Your goal >> Your task is to write out the complete listing exactly as it is shown.

++++++++++++++++++++

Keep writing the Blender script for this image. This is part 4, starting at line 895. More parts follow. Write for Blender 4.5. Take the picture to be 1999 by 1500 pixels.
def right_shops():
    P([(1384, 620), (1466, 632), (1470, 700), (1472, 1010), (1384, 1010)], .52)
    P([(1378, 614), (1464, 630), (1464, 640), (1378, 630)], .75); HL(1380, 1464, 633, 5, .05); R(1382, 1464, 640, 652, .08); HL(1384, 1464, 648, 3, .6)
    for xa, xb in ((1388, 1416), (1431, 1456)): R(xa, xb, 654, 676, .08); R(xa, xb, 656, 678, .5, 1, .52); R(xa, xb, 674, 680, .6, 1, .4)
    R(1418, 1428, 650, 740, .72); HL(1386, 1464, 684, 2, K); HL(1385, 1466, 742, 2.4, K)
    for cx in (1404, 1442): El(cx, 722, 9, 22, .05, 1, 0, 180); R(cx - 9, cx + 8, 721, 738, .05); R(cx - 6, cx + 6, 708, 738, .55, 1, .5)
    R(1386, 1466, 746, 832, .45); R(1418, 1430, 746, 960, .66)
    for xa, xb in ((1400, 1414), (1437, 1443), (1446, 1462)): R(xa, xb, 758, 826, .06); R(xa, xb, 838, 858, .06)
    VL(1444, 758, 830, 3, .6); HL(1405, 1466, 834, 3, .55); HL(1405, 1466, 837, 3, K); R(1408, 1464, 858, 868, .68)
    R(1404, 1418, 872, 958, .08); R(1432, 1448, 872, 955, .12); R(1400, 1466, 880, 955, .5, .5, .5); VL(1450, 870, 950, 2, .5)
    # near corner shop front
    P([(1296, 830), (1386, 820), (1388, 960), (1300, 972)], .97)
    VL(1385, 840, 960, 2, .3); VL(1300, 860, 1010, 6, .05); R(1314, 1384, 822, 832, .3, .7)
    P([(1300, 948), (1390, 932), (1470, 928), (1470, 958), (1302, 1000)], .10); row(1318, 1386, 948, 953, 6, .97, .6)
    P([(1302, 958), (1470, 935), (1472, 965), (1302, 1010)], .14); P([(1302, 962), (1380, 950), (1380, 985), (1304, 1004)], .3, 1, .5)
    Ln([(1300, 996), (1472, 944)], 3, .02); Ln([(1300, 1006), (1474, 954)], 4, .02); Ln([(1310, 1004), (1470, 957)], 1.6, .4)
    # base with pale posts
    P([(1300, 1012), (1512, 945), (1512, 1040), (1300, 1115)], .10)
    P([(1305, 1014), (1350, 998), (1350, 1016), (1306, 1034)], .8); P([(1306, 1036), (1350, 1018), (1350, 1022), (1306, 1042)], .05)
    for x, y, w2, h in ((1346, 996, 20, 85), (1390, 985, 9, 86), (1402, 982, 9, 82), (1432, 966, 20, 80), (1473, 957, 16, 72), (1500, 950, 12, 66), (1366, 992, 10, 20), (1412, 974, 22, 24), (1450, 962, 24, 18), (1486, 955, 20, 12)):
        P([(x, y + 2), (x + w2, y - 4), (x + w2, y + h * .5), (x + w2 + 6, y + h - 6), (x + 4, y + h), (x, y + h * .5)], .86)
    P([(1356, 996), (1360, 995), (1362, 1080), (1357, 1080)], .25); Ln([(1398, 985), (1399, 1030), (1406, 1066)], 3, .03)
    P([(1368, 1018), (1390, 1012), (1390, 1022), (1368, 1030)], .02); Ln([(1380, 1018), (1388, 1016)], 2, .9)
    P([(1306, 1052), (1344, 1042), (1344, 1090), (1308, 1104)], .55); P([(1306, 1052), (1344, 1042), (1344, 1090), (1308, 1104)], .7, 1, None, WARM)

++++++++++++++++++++

Problem solution >>
Keep writing the Blender script for this image. This is part 4, starting at line 895. More parts follow. Write for Blender 4.5. Take the picture to be 1999 by 1500 pixels.
def right_shops():
    P([(1384, 620), (1466, 632), (1470, 700), (1472, 1010), (1384, 1010)], .52)
    P([(1378, 614), (1464, 630), (1464, 640), (1378, 630)], .75); HL(1380, 1464, 633, 5, .05); R(1382, 1464, 640, 652, .08); HL(1384, 1464, 648, 3, .6)
    for xa, xb in ((1388, 1416), (1431, 1456)): R(xa, xb, 654, 676, .08); R(xa, xb, 656, 678, .5, 1, .52); R(xa, xb, 674, 680, .6, 1, .4)
    R(1418, 1428, 650, 740, .72); HL(1386, 1464, 684, 2, K); HL(1385, 1466, 742, 2.4, K)
    for cx in (1404, 1442): El(cx, 722, 9, 22, .05, 1, 0, 180); R(cx - 9, cx + 8, 721, 738, .05); R(cx - 6, cx + 6, 708, 738, .55, 1, .5)
    R(1386, 1466, 746, 832, .45); R(1418, 1430, 746, 960, .66)
    for xa, xb in ((1400, 1414), (1437, 1443), (1446, 1462)): R(xa, xb, 758, 826, .06); R(xa, xb, 838, 858, .06)
    VL(1444, 758, 830, 3, .6); HL(1405, 1466, 834, 3, .55); HL(1405, 1466, 837, 3, K); R(1408, 1464, 858, 868, .68)
    R(1404, 1418, 872, 958, .08); R(1432, 1448, 872, 955, .12); R(1400, 1466, 880, 955, .5, .5, .5); VL(1450, 870, 950, 2, .5)
    # near corner shop front
    P([(1296, 830), (1386, 820), (1388, 960), (1300, 972)], .97)
    VL(1385, 840, 960, 2, .3); VL(1300, 860, 1010, 6, .05); R(1314, 1384, 822, 832, .3, .7)
    P([(1300, 948), (1390, 932), (1470, 928), (1470, 958), (1302, 1000)], .10); row(1318, 1386, 948, 953, 6, .97, .6)
    P([(1302, 958), (1470, 935), (1472, 965), (1302, 1010)], .14); P([(1302, 962), (1380, 950), (1380, 985), (1304, 1004)], .3, 1, .5)
    Ln([(1300, 996), (1472, 944)], 3, .02); Ln([(1300, 1006), (1474, 954)], 4, .02); Ln([(1310, 1004), (1470, 957)], 1.6, .4)
    # base with pale posts
    P([(1300, 1012), (1512, 945), (1512, 1040), (1300, 1115)], .10)
    P([(1305, 1014), (1350, 998), (1350, 1016), (1306, 1034)], .8); P([(1306, 1036), (1350, 1018), (1350, 1022), (1306, 1042)], .05)
    for x, y, w2, h in ((1346, 996, 20, 85), (1390, 985, 9, 86), (1402, 982, 9, 82), (1432, 966, 20, 80), (1473, 957, 16, 72), (1500, 950, 12, 66), (1366, 992, 10, 20), (1412, 974, 22, 24), (1450, 962, 24, 18), (1486, 955, 20, 12)):
        P([(x, y + 2), (x + w2, y - 4), (x + w2, y + h * .5), (x + w2 + 6, y + h - 6), (x + 4, y + h), (x, y + h * .5)], .86)
    P([(1356, 996), (1360, 995), (1362, 1080), (1357, 1080)], .25); Ln([(1398, 985), (1399, 1030), (1406, 1066)], 3, .03)
    P([(1368, 1018), (1390, 1012), (1390, 1022), (1368, 1030)], .02); Ln([(1380, 1018), (1388, 1016)], 2, .9)
    P([(1306, 1052), (1344, 1042), (1344, 1090), (1308, 1104)], .55); P([(1306, 1052), (1344, 1042), (1344, 1090), (1308, 1104)], .7, 1, None, WARM)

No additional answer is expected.